> _What you are asked to do_:
Starting at the first line of the listing below, repeat each line exactly until the line containing "led_bar('light bar under", which you include. Leave out pictures.

> _Stored data_:
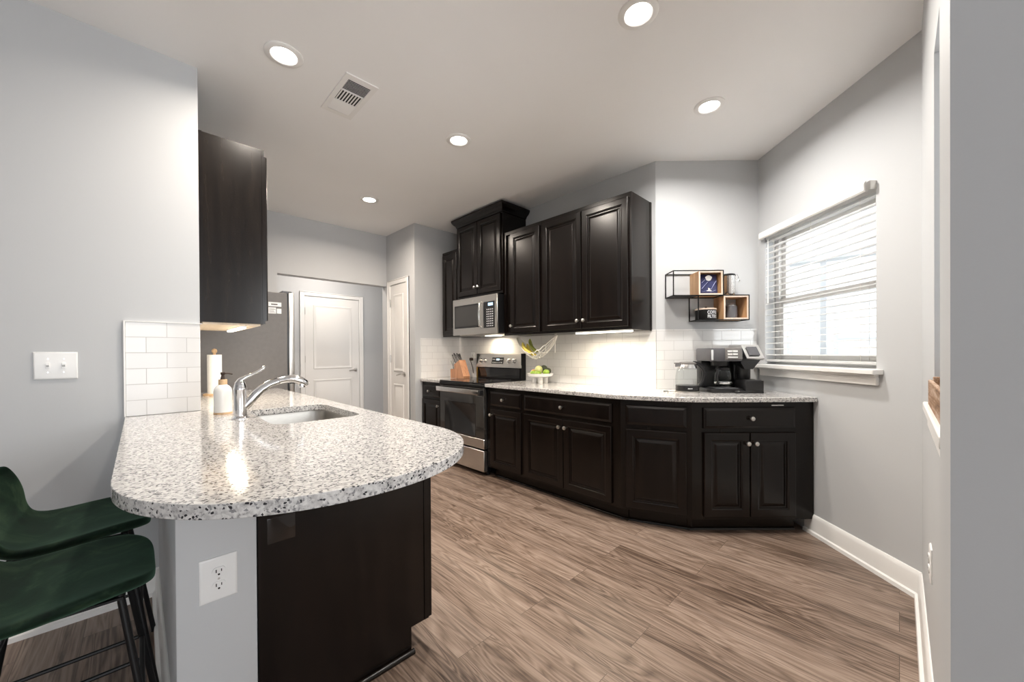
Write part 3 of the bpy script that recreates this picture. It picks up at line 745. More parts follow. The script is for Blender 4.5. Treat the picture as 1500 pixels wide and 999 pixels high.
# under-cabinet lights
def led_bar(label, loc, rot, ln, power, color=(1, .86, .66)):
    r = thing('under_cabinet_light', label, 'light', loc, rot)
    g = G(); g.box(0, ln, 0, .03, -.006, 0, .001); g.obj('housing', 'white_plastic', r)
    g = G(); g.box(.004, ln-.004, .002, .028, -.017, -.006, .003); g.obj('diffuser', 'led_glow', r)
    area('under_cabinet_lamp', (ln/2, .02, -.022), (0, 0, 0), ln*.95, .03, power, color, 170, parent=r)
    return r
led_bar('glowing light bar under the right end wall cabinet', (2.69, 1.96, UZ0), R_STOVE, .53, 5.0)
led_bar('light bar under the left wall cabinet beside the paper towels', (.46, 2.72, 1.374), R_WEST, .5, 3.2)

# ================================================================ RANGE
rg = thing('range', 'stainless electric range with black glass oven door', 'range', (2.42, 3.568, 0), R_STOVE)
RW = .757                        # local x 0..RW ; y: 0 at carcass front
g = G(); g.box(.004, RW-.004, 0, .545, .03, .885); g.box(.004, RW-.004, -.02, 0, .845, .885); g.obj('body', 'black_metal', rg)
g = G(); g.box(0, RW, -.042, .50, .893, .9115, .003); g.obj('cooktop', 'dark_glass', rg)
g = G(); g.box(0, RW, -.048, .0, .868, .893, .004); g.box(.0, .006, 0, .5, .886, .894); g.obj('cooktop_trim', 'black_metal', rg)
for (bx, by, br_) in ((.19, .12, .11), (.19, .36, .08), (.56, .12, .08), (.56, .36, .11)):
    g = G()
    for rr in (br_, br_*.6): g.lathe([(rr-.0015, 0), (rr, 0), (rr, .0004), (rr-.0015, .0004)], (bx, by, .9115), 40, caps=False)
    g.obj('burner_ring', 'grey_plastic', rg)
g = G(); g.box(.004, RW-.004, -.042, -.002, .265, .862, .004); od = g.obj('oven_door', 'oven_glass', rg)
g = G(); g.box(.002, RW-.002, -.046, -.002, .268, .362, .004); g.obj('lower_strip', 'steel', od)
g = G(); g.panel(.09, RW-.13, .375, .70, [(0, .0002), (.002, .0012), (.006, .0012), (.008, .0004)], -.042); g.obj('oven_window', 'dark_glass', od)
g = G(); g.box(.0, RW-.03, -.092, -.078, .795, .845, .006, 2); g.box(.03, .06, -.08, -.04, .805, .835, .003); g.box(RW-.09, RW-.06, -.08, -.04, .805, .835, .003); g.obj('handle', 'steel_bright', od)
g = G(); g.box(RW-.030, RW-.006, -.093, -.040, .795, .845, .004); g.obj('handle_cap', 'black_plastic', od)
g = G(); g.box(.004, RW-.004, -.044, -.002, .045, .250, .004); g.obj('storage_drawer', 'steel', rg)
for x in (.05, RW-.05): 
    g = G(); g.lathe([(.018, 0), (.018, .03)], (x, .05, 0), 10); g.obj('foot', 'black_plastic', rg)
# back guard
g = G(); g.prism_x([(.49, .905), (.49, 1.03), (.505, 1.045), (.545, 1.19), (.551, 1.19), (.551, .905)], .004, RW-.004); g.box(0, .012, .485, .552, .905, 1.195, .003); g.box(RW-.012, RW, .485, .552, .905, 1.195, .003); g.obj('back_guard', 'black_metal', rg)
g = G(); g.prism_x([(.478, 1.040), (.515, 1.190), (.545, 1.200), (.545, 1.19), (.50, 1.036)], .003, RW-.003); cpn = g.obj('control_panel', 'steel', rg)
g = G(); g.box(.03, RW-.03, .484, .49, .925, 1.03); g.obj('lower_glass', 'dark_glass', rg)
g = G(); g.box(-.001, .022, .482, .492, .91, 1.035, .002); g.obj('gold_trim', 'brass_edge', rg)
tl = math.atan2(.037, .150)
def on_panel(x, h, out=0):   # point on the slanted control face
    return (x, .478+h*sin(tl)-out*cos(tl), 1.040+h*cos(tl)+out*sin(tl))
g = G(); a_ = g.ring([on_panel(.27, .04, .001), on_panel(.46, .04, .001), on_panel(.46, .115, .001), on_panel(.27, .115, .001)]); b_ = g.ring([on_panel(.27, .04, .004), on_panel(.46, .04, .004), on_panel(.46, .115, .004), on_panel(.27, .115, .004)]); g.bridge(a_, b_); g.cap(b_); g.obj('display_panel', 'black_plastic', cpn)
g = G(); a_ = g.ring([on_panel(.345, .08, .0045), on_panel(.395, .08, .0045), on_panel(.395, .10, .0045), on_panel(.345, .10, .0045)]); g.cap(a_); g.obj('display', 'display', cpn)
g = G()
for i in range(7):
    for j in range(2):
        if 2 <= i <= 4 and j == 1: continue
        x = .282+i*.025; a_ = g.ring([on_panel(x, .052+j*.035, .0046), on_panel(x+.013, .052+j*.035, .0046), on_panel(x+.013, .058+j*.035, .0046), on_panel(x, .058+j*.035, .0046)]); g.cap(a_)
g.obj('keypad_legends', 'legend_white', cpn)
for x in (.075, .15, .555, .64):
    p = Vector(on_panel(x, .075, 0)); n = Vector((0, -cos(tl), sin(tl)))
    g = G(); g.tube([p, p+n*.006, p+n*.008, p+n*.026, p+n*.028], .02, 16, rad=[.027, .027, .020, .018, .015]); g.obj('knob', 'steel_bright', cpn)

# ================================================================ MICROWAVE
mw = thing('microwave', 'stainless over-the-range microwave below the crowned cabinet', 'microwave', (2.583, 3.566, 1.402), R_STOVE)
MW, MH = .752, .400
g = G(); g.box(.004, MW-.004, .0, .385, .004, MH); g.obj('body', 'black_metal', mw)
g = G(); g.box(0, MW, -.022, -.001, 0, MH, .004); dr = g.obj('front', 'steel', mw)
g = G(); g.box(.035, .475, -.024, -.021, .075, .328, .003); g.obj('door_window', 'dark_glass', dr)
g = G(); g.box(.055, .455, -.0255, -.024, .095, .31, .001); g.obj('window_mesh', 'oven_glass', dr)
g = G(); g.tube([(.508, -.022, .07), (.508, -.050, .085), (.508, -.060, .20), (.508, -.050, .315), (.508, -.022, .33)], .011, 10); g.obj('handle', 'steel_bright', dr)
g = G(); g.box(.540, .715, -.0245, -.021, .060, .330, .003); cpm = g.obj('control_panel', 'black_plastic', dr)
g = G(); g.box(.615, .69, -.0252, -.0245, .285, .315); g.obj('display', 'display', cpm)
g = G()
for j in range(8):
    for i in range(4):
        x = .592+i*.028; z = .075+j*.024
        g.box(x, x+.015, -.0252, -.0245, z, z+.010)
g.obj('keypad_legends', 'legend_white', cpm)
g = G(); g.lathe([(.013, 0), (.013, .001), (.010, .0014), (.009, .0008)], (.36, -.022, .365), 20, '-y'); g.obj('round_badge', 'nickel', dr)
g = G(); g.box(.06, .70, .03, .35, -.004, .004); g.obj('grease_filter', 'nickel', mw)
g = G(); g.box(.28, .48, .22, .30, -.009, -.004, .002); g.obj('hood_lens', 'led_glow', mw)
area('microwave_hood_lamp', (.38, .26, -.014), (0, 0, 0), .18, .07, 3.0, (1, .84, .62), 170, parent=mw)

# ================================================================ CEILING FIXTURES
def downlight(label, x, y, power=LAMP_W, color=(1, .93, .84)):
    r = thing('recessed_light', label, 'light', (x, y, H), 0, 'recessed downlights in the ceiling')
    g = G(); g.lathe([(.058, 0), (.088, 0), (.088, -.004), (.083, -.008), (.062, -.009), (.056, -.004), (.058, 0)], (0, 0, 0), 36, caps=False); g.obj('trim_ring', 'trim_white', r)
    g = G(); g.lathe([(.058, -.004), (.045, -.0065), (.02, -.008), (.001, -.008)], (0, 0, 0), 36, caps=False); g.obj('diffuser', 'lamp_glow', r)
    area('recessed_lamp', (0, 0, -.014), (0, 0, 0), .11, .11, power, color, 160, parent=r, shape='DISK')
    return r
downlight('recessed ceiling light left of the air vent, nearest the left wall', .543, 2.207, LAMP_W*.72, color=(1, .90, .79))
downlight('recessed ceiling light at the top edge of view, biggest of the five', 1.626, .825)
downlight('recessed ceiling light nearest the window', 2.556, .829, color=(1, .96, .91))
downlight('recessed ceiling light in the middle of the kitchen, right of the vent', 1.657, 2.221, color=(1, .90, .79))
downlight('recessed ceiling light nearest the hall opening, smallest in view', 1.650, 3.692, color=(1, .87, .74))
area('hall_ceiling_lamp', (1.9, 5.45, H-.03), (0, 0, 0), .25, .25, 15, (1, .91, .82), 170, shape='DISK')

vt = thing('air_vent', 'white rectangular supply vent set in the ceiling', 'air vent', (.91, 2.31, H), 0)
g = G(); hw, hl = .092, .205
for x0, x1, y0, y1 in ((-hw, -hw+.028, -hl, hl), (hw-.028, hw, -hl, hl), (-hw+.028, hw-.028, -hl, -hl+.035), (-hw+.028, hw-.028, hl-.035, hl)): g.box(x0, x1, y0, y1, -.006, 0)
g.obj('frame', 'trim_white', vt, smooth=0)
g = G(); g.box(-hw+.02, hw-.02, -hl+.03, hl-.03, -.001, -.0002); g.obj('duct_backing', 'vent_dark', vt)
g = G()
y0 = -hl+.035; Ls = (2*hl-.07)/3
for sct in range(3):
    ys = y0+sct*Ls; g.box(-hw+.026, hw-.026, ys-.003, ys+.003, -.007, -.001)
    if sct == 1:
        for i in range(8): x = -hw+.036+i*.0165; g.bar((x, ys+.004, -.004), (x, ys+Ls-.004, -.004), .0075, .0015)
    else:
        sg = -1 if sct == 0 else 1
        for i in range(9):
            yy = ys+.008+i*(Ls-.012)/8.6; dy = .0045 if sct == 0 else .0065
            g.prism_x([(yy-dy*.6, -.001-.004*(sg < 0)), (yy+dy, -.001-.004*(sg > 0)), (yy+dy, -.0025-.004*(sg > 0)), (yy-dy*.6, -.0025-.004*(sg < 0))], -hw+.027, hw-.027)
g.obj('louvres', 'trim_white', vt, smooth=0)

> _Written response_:
Write part 3 of the bpy script that recreates this picture. It picks up at line 745. More parts follow. The script is for Blender 4.5. Treat the picture as 1500 pixels wide and 999 pixels high.
# under-cabinet lights
def led_bar(label, loc, rot, ln, power, color=(1, .86, .66)):
    r = thing('under_cabinet_light', label, 'light', loc, rot)
    g = G(); g.box(0, ln, 0, .03, -.006, 0, .001); g.obj('housing', 'white_plastic', r)
    g = G(); g.box(.004, ln-.004, .002, .028, -.017, -.006, .003); g.obj('diffuser', 'led_glow', r)
    area('under_cabinet_lamp', (ln/2, .02, -.022), (0, 0, 0), ln*.95, .03, power, color, 170, parent=r)
    return r
led_bar('glowing light bar under the right end wall cabinet', (2.69, 1.96, UZ0), R_STOVE, .53, 5.0)
led_bar('light bar under the left wall cabinet beside the paper towels', (.46, 2.72, 1.374), R_WEST, .5, 3.2)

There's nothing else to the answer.